The government was run at that time by Seni Pramoj, a conservative politician from an aristocratic background, who, according to then-Thammasat University rector Puey Ungphakorn, ordered the assault.

Notcharit, who was a 19-year-old student at Thammasat at the time, said he only managed to escape the massacre by fleeing to the back of the university in the historic area of Bangkok and diving into the Chao Phraya river, from where he was able to hide in a nearby house with the help of sympathetic residents.

“On that day, my dominant feeling was the fear of being killed,” he said.

On Thursday, tributes will take place across universities in the Thai capital to those who died and suffered at the hands of the police and right-wing groups -- many of which carried names akin to boy scout movements; the Red Gaurs, Nawaphon and Village Scout.

The groups accused the students of having communist sympathies and of trying to destroy the Thai monarchy, and of fueling the revolutions that had overthrown corrupt feudal systems in neighboring Vietnam, Cambodia and Laos.

Much of the anger was fueled by members of extreme right-wing, patriotic Buddhist organizations active during the country's short democratic period in the mid-1970s.

One -- Nawaphon (new or ninth force) -- was influenced by then popular monk Kittiwuttho Bhikkhu, who was opposed to parliamentary democracy, campaigned for the three principles of nation, religion, and monarchy and infamously claimed in 1976 that the killing of communists was not a sin -- effectively encouraging the act in majority Buddhist Thailand.

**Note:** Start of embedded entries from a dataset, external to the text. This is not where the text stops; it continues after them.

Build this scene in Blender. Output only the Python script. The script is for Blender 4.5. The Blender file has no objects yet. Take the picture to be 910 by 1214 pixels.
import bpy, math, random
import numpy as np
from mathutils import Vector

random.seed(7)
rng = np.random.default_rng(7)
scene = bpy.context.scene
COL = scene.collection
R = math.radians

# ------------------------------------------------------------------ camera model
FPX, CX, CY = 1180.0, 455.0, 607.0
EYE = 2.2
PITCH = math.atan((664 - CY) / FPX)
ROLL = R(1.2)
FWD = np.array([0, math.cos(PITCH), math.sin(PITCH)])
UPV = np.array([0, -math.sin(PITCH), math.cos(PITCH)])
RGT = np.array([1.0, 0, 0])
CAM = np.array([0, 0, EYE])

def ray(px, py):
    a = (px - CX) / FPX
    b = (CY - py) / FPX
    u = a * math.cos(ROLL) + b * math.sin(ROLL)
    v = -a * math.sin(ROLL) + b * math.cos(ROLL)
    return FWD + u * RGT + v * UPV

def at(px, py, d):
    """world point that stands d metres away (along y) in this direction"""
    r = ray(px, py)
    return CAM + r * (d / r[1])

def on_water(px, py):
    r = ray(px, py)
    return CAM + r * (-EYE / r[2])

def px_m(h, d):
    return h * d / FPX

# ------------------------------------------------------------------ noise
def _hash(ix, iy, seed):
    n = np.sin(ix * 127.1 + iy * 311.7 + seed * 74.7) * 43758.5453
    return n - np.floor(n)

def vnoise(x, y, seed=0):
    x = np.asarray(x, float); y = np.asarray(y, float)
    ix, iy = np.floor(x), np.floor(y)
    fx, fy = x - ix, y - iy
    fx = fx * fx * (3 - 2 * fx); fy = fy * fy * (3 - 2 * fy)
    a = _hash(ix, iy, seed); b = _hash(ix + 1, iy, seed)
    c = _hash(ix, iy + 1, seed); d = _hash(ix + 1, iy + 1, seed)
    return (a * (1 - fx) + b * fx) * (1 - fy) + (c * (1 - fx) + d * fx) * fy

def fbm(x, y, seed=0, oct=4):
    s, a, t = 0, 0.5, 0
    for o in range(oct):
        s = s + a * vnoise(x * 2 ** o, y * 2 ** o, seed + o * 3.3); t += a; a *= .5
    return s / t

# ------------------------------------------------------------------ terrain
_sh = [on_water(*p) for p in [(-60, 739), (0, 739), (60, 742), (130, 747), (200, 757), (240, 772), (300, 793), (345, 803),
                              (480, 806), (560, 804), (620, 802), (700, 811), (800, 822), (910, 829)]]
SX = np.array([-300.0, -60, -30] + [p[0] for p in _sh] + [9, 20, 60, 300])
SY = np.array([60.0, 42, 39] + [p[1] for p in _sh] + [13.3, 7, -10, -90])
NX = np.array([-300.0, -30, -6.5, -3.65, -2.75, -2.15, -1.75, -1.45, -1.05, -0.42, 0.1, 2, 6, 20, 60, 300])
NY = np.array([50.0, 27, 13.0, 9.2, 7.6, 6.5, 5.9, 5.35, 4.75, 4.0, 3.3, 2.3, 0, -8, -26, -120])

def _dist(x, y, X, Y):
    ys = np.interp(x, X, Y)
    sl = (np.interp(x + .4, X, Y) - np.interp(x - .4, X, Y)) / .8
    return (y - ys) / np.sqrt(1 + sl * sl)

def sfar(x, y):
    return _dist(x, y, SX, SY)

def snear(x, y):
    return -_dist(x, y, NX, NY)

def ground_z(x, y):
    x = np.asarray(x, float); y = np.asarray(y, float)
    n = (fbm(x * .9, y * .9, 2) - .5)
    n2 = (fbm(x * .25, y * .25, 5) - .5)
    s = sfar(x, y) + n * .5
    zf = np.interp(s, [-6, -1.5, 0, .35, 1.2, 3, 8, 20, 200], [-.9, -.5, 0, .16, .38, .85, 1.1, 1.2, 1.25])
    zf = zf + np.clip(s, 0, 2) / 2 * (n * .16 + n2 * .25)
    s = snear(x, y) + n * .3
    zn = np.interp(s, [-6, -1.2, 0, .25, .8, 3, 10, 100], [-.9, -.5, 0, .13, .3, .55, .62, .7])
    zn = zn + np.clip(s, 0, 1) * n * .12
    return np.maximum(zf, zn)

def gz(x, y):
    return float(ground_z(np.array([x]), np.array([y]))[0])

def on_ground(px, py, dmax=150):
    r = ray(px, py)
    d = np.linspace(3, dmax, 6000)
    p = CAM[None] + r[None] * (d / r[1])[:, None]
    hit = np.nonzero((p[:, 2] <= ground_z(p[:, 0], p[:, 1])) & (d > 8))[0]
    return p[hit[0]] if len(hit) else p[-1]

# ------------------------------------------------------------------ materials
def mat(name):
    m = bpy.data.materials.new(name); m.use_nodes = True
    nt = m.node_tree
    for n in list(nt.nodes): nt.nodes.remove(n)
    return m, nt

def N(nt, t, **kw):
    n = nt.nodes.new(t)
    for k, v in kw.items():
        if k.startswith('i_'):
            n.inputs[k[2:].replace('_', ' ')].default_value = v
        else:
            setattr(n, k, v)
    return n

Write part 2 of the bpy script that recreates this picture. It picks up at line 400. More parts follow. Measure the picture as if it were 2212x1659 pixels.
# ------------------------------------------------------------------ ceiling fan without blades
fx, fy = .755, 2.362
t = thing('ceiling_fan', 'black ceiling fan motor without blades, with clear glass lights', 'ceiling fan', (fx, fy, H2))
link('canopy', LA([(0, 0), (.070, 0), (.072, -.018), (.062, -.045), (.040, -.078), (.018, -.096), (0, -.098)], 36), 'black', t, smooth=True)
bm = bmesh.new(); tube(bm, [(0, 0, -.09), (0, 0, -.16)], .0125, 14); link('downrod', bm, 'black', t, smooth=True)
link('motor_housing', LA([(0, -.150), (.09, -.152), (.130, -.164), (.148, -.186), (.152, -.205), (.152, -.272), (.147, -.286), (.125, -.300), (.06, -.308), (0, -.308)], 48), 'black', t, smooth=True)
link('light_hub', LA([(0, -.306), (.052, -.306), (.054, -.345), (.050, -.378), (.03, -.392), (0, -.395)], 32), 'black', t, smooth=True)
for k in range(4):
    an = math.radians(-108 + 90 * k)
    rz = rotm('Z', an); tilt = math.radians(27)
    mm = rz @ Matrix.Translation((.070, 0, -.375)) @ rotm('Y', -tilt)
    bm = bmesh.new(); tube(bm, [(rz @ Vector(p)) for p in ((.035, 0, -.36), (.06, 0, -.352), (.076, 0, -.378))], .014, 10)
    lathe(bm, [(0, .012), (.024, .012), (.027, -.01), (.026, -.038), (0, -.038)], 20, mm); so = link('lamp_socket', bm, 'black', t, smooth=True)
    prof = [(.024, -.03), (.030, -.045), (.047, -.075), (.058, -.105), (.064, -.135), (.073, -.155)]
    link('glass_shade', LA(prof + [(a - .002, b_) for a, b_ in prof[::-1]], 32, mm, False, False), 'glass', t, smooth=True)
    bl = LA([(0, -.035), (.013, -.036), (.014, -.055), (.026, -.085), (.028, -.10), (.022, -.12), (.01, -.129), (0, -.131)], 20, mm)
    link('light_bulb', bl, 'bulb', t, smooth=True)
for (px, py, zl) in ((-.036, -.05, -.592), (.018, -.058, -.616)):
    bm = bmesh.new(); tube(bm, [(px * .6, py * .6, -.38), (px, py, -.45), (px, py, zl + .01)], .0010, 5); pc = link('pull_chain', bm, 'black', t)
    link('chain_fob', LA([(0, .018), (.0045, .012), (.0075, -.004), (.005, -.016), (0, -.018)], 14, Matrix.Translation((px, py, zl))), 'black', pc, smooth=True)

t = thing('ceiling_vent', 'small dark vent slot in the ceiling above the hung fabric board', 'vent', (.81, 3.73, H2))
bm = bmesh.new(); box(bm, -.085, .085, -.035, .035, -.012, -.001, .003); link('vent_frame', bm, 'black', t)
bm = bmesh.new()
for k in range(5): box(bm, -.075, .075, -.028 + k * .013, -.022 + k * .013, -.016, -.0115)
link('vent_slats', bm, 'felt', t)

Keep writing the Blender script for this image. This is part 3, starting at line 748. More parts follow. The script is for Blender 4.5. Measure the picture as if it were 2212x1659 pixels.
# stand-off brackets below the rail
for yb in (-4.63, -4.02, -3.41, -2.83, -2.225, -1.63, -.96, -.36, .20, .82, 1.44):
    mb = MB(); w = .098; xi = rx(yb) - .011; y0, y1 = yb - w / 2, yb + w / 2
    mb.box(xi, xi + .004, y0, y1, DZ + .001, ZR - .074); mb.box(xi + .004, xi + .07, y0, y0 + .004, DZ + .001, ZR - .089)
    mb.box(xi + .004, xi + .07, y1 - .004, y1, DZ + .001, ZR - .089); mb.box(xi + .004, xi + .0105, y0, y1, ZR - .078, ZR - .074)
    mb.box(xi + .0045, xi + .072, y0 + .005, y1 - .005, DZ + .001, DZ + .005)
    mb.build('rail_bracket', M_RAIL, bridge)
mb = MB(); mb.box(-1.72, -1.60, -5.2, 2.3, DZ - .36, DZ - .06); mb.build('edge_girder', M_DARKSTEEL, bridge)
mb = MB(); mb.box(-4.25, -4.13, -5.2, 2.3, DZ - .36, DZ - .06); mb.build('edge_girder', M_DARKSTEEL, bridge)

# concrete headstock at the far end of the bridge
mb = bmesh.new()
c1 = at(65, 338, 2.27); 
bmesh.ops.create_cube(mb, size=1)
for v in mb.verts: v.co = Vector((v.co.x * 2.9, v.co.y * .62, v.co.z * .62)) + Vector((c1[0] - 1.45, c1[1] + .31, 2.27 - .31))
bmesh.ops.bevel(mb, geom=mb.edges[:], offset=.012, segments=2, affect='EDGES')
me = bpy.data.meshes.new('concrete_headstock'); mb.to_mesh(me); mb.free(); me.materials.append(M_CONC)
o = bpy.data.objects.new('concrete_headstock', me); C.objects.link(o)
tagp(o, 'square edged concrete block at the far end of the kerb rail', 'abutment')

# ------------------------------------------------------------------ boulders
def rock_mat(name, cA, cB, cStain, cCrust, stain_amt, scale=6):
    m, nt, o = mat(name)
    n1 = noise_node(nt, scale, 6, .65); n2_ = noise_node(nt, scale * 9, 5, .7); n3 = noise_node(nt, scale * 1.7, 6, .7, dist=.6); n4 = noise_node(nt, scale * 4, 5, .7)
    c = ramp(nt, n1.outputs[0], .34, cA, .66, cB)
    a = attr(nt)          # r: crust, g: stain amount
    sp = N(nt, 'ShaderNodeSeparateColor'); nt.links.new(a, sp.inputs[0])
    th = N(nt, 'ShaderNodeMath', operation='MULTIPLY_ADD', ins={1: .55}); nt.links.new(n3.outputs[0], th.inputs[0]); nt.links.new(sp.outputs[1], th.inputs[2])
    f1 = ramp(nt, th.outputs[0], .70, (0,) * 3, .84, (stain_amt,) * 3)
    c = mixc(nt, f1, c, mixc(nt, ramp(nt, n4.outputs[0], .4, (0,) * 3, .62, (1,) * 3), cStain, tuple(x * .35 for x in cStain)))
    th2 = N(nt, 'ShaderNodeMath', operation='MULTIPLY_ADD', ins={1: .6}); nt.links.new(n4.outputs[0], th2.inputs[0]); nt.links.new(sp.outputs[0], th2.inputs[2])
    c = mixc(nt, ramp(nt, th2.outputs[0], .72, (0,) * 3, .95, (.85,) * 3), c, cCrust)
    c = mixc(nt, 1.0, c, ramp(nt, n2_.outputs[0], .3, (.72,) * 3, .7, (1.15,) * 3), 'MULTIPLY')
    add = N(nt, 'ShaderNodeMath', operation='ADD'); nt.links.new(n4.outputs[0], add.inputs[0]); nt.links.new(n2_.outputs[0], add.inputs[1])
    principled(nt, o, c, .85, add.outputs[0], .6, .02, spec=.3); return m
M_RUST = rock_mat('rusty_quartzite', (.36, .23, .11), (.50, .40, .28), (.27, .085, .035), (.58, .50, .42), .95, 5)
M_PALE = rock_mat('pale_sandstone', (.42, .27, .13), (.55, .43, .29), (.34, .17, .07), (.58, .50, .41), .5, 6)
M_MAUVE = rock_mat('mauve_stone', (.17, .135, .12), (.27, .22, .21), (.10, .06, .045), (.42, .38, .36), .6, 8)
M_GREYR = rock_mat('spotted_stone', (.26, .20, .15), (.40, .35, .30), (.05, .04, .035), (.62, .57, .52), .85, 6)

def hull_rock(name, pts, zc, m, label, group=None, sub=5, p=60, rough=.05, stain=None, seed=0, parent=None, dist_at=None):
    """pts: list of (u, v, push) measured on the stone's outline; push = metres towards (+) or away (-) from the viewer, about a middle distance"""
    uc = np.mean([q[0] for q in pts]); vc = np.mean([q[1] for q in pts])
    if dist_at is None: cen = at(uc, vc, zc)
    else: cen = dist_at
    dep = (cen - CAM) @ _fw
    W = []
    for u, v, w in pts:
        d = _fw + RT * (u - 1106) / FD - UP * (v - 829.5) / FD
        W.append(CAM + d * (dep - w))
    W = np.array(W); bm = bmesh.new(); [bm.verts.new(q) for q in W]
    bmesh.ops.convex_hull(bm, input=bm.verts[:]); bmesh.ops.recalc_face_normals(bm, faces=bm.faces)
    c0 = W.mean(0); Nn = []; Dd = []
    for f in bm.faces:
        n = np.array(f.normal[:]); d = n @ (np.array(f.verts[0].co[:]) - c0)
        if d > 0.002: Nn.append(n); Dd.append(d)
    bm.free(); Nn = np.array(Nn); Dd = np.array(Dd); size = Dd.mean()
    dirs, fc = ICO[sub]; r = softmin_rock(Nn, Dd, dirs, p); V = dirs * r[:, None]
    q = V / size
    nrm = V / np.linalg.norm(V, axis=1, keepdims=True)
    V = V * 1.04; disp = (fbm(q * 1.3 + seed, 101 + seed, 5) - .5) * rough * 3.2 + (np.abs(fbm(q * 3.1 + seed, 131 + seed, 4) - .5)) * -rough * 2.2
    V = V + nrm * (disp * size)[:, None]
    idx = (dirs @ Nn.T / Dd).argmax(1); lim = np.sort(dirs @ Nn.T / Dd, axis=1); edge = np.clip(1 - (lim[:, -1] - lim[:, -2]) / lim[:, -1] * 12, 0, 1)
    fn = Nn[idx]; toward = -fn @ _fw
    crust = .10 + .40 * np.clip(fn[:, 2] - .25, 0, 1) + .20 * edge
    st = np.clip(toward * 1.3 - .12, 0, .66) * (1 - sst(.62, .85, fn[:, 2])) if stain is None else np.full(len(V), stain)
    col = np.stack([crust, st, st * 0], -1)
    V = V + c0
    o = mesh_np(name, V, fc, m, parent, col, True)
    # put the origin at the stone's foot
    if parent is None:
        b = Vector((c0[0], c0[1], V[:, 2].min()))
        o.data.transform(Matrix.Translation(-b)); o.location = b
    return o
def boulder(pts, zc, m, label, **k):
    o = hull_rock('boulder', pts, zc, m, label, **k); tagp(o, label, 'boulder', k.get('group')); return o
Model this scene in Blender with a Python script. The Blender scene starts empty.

Scores of students were killed during the assault in what became known as the most traumatic event in Thai contemporary history.

Images taken on the day and quickly smuggled out of the country for fear of them being destroyed show students being beaten and lynched on tamarind trees in front of laughing crowds.

Others were dragged along the lawn of the nearby Royal Plaza by nooses strung around their necks, while hundreds were stripped and forced by armed policemen to lie on the university football pitch.

Today -- Oct. 6, 2016 -- most of the dead have still not been named.

Although the official death toll was 46, students’ organizations and victims’ relatives say at least 100 people lost their lives.

Notcharit told Anadolu Agency that when he returned to the site of the beatings to study "two or three years after", he was fraught with anger.

"I resented the injustice. I was thinking, we have to punish the culprits, we have to punish those who assassinated my fellow students,” he said.

“But now, I think that October 6 must be a lesson through which the new generation learn to fight for their rights. And that lesson is: don’t fall into the trap created by the authorities who are trying to incite hatred among various groups of citizens for their own benefit.”

Vipar Daomanee participated in the student movements of 1976, but she says she was not in Thammasat on that fateful day.

Talking to Anadolu Agency, Daomanee -- now 60 years old -- says after losing many friends on the day, she has since campaigned to keep their memory alive.

She says that 15 years ago along with fellow campaigners she finally managed to convince the government of the time to allow the construction of a small memorial to the dead in a corner of quiet Thammasat.

But getting authorities to recognize the injustice of the day has been a completely different matter.

“We were not authorized to build it in an open public space, as there is not yet any recognition of October 6 in Thai history”, she underlined.

“It is not in the school books, contrary to the October 14, 1973 popular revolt.”

On October 14, a mass pro-democracy uprising across the country was brutally repressed by then dictator Field Marshall Thanom Kittikachorn.

Dozens of people were killed in Bangkok in street battles when Kittikachorn's troops opened fire on demonstrators.

Soon after, Kittikachorn was forced to cede power and went into exile after he lost the support of the military and King Bhumibol Adulyadej.

“For October 14, 1973, we are allowed to shout that this is the victory of the people's movement against dictatorship," Daomanee said.

"But for 1976 it is a completely different matter; we are seen as communists, as enemies of the state,” she added.

In today's Thailand, a new generation of student activists opposed to the country's latest junta see parallels between their struggle against authoritarianism and that initiated by their elders 40 years ago.

“I learnt a lot from the activists of that time,” Nettiwit Chotiphatphaisal, a 19-year-old student activist involved in preparing events to commemorate 1976, told Anadolu Agency on Tuesday.

“We are like them at that time: teenagers with the will to improve our country. Like them we are dissatisfied by the way adults behave on the political scene,” he stressed.

Thammasat survivor Notcharit says his biggest regret is that little has changed in the way the country is run in the last 40 years.

“Forty years ago, conservatives justified the killings by claiming that those being targeted were communists. Today, conservatives try and pull the same trick by claiming that progressive students fighting are simply allied with [junta nemesis] Thaksin [Shinawatra] or are quite simply opposed to the monarchy,” he said.

Ex-PM Shinawatra -- deposed by the junta in 2006 -- is the elder brother of Yingluck Shinawatra, whose government was overthrown in 2014 by the present military junta.

“What is happening in Thailand in the last two, three years is like October 1976, less the killings,” Notcharit underlined.